**What you should do**. Please write out the material below exactly as given.

**Data shown**.

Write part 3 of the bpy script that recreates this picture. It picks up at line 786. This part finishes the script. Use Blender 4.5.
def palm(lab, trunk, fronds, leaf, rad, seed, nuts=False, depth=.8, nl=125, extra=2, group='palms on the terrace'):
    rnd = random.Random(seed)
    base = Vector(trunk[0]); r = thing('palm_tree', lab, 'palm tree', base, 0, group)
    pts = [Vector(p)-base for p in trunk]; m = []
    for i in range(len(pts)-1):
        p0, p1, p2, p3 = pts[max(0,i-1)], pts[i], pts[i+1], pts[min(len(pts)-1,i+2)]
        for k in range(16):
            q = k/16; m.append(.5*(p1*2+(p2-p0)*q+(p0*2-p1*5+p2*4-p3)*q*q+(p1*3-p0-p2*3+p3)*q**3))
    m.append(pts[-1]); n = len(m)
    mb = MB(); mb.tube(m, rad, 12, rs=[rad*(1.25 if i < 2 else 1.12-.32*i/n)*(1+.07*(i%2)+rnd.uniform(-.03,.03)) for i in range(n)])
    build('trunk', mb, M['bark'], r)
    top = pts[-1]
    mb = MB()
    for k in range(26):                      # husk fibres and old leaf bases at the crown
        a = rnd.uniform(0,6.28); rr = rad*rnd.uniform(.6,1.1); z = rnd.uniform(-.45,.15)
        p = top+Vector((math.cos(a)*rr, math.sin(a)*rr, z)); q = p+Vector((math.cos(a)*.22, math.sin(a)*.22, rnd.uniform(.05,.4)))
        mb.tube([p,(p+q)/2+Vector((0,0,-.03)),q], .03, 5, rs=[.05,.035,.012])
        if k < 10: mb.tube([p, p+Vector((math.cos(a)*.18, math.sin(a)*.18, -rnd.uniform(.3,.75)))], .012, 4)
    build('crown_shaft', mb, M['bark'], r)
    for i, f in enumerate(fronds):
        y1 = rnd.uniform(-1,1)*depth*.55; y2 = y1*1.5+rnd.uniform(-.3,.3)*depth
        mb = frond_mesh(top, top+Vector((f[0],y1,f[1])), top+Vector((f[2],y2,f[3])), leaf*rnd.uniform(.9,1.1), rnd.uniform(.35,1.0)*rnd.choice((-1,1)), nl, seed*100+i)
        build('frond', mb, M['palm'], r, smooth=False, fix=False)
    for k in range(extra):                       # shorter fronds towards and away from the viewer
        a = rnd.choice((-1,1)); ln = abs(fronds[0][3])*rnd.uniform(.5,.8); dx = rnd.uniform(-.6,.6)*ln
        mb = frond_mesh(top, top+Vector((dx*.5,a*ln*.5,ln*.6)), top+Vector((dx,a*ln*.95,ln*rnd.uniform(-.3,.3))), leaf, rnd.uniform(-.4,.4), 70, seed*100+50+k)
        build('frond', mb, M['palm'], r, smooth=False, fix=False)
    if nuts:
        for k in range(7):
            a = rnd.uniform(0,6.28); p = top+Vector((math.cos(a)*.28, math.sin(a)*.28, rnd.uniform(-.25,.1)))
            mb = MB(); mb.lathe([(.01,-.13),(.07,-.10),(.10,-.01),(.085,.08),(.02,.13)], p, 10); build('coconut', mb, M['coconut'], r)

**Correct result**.
Write part 3 of the bpy script that recreates this picture. It picks up at line 786. This part finishes the script. Use Blender 4.5.
def palm(lab, trunk, fronds, leaf, rad, seed, nuts=False, depth=.8, nl=125, extra=2, group='palms on the terrace'):
    rnd = random.Random(seed)
    base = Vector(trunk[0]); r = thing('palm_tree', lab, 'palm tree', base, 0, group)
    pts = [Vector(p)-base for p in trunk]; m = []
    for i in range(len(pts)-1):
        p0, p1, p2, p3 = pts[max(0,i-1)], pts[i], pts[i+1], pts[min(len(pts)-1,i+2)]
        for k in range(16):
            q = k/16; m.append(.5*(p1*2+(p2-p0)*q+(p0*2-p1*5+p2*4-p3)*q*q+(p1*3-p0-p2*3+p3)*q**3))
    m.append(pts[-1]); n = len(m)
    mb = MB(); mb.tube(m, rad, 12, rs=[rad*(1.25 if i < 2 else 1.12-.32*i/n)*(1+.07*(i%2)+rnd.uniform(-.03,.03)) for i in range(n)])
    build('trunk', mb, M['bark'], r)
    top = pts[-1]
    mb = MB()
    for k in range(26):                      # husk fibres and old leaf bases at the crown
        a = rnd.uniform(0,6.28); rr = rad*rnd.uniform(.6,1.1); z = rnd.uniform(-.45,.15)
        p = top+Vector((math.cos(a)*rr, math.sin(a)*rr, z)); q = p+Vector((math.cos(a)*.22, math.sin(a)*.22, rnd.uniform(.05,.4)))
        mb.tube([p,(p+q)/2+Vector((0,0,-.03)),q], .03, 5, rs=[.05,.035,.012])
        if k < 10: mb.tube([p, p+Vector((math.cos(a)*.18, math.sin(a)*.18, -rnd.uniform(.3,.75)))], .012, 4)
    build('crown_shaft', mb, M['bark'], r)
    for i, f in enumerate(fronds):
        y1 = rnd.uniform(-1,1)*depth*.55; y2 = y1*1.5+rnd.uniform(-.3,.3)*depth
        mb = frond_mesh(top, top+Vector((f[0],y1,f[1])), top+Vector((f[2],y2,f[3])), leaf*rnd.uniform(.9,1.1), rnd.uniform(.35,1.0)*rnd.choice((-1,1)), nl, seed*100+i)
        build('frond', mb, M['palm'], r, smooth=False, fix=False)
    for k in range(extra):                       # shorter fronds towards and away from the viewer
        a = rnd.choice((-1,1)); ln = abs(fronds[0][3])*rnd.uniform(.5,.8); dx = rnd.uniform(-.6,.6)*ln
        mb = frond_mesh(top, top+Vector((dx*.5,a*ln*.5,ln*.6)), top+Vector((dx,a*ln*.95,ln*rnd.uniform(-.3,.3))), leaf, rnd.uniform(-.4,.4), 70, seed*100+50+k)
        build('frond', mb, M['palm'], r, smooth=False, fix=False)
    if nuts:
        for k in range(7):
            a = rnd.uniform(0,6.28); p = top+Vector((math.cos(a)*.28, math.sin(a)*.28, rnd.uniform(-.25,.1)))
            mb = MB(); mb.lathe([(.01,-.13),(.07,-.10),(.10,-.01),(.085,.08),(.02,.13)], p, 10); build('coconut', mb, M['coconut'], r)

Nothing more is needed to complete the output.